(a)   A respondent committed after a trial shall be entitled to examination of his or her mental condition at least one time each year. Examinations may be ordered more frequently at the discretion of the court.

(b)   The respondent may retain, or if indigent, the court may appoint, a qualified professional to conduct the examination. The examiner shall be given access to all records concerning the respondent.

(c)   The report stating the result of any examination conducted pursuant to paragraph (a) or (b) shall be provided to the court for review.

(d)   A respondent who receives written notice of the examination, and waives his or her rights to confidentiality of the result, and who petitions the court over the objection of the director of the facility where the respondent is housed, has the right to a hearing limited to determining whether probable cause exists to believe the respondent’s condition has so changed, that it is safe for the respondent to be at large, and that the respondent will not engage in acts of sexual violence if discharged. Both the state attorney and the respondent may present evidence. The respondent has the right to be represented by counsel and the right to be present at the hearing.

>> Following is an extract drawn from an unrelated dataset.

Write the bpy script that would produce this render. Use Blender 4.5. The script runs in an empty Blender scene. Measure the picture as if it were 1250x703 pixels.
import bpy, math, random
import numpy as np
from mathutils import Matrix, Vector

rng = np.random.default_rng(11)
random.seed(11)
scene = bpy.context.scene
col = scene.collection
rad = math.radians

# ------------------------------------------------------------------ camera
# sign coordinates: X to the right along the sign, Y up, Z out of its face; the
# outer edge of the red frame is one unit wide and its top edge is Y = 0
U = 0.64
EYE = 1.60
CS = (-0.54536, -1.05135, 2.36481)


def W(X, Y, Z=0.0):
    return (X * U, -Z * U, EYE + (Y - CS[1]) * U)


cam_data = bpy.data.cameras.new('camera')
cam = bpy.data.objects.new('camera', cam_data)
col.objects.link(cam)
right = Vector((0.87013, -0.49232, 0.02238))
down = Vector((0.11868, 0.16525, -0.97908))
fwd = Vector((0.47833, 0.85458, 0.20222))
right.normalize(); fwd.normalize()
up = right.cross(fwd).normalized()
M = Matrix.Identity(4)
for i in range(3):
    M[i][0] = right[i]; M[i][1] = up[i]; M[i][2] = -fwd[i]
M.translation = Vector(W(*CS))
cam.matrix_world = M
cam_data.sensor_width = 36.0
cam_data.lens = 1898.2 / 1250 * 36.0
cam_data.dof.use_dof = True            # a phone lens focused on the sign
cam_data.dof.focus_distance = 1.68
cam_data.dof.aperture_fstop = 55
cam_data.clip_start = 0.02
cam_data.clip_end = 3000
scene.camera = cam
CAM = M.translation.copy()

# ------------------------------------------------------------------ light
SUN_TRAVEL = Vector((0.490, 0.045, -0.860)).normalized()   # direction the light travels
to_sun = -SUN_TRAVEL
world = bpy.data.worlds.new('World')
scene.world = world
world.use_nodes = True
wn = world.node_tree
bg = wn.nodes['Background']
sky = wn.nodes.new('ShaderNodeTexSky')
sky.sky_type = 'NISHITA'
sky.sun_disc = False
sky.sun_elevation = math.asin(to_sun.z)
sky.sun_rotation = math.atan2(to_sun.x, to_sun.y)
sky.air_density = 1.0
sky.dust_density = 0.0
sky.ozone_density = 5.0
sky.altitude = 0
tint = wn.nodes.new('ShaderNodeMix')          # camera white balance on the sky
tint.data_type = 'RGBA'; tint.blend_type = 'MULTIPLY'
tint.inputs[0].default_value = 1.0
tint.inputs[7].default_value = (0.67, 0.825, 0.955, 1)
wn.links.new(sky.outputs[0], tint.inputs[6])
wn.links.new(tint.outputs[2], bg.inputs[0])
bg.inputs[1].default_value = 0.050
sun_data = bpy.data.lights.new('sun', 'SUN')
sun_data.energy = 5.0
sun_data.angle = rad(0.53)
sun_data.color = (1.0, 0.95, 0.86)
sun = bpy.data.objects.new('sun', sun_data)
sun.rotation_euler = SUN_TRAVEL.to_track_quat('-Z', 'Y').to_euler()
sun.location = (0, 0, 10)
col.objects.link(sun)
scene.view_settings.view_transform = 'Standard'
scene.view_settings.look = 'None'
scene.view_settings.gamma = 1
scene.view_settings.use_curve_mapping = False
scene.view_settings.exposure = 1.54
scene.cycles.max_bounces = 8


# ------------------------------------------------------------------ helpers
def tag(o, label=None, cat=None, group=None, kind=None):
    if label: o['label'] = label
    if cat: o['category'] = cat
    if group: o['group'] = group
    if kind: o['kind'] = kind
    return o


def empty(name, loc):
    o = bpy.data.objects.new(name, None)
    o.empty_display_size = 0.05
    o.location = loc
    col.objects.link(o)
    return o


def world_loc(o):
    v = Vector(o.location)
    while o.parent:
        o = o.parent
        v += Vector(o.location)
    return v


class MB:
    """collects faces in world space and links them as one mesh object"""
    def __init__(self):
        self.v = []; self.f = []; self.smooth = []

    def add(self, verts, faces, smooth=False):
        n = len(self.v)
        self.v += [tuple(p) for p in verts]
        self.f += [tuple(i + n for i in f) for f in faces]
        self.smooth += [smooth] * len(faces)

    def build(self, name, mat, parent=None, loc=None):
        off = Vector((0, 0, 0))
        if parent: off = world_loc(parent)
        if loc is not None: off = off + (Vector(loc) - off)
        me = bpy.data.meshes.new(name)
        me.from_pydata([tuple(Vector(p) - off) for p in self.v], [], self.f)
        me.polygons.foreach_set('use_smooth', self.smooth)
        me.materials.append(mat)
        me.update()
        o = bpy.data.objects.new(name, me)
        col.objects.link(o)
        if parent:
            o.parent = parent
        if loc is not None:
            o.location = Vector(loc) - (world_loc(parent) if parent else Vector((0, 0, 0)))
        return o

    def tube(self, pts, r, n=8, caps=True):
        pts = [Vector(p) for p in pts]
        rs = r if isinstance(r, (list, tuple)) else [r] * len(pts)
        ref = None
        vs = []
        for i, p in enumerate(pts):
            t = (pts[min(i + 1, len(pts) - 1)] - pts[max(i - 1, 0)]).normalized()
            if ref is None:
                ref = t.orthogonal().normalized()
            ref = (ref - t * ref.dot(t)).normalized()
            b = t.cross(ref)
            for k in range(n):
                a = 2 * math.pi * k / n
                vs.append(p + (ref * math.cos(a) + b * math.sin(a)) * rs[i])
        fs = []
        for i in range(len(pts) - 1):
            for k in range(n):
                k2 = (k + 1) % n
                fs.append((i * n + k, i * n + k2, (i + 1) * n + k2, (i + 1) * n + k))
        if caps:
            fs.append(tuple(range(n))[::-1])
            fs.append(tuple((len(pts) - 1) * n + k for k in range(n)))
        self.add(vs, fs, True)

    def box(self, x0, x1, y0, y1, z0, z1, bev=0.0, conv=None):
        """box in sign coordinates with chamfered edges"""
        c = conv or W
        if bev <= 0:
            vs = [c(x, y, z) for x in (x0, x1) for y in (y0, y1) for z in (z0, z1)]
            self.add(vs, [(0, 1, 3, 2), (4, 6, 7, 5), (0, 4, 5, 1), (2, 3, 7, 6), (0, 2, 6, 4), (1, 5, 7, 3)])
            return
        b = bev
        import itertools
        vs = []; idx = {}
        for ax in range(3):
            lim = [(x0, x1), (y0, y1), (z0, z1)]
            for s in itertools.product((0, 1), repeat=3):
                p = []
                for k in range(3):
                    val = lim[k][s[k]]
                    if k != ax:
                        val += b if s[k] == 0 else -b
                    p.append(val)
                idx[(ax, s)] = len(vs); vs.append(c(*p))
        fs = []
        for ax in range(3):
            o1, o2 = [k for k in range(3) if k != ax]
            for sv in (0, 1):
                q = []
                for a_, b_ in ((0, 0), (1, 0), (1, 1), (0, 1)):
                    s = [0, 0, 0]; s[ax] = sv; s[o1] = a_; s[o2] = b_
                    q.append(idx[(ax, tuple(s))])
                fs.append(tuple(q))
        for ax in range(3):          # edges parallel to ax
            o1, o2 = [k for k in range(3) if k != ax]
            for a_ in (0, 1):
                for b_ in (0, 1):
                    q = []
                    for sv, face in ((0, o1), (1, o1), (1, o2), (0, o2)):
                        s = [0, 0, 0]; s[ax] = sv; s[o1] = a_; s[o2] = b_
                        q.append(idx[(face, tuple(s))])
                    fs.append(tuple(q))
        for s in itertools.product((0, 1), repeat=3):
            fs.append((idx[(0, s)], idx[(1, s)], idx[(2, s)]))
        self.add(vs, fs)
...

(e)   If it is determined that there is sufficient probable cause to believe it is safe to release the person, the court shall set the petition for a non-jury trial.

(f)    The state attorney shall have the right to have the person examined by professionals chosen by the state prior to the trial.

(g)   The burden is on the state to prove, by clear and convincing evidence, that it is not safe for the person to be at large and that, if released, the person is likely to engage in acts of sexual violence.

(h)   At the conclusion of any trial conducted under this rule, the judge shall enter an appropriate final judgment which shall be appealable pursuant to the applicable Rules of Appellate Procedure.